Tower Rises From a Midcentury Ranch House | Bedford Hills Real Estate

Karen Knight knew this was the house for her as soon as she walked through the front door in 2010. For Knight, who considers herself more a fan of French country style, the 1968 A.D. Stenger ranch for sale in the Westlake Hills neighborhood of Austin, Texas, wasn’t exactly what she had in mind. But the home’s efficient layout and tree-filled quarter-acre lot in one of her favorite neighborhoods proved to be a powerful selling point. Despite original dark finishes and small, compartmentalized rooms in the middle of the house, Knight put an offer on it without seeing any other properties. “I knew the potential of what we could do,” she says.

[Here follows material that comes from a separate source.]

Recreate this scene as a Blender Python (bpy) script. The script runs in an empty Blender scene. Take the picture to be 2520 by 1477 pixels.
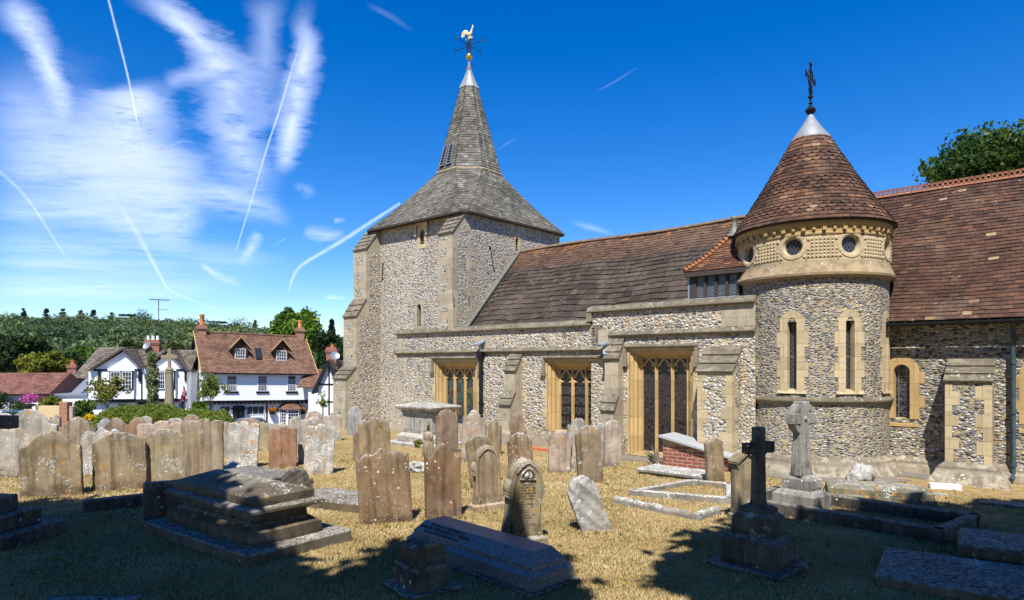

Knight hired Austin architect David Webber at the suggestion of Veronica Koltuniak, her friend and interior designer, who had seen his work throughout Austin. When she described the home to Webber, he realized he already knew it, and had even trick-or-treated there as a kid. “Having grown up in the neighborhood, I was very familiar with it and lived in a house designed by the same architect that did hers,” Webber says. 

Over the next few years, the designers transformed the 1,500-square-foot ranch into a 3,000-square-foot residence to accommodate Knight and her three daughters. Updated finishes and a new A-frame tower preserve the sprit of the house but offer a thoroughly modern twist. “It was so fun to see David’s ginned-up version of a Stenger,” Koltuniak says.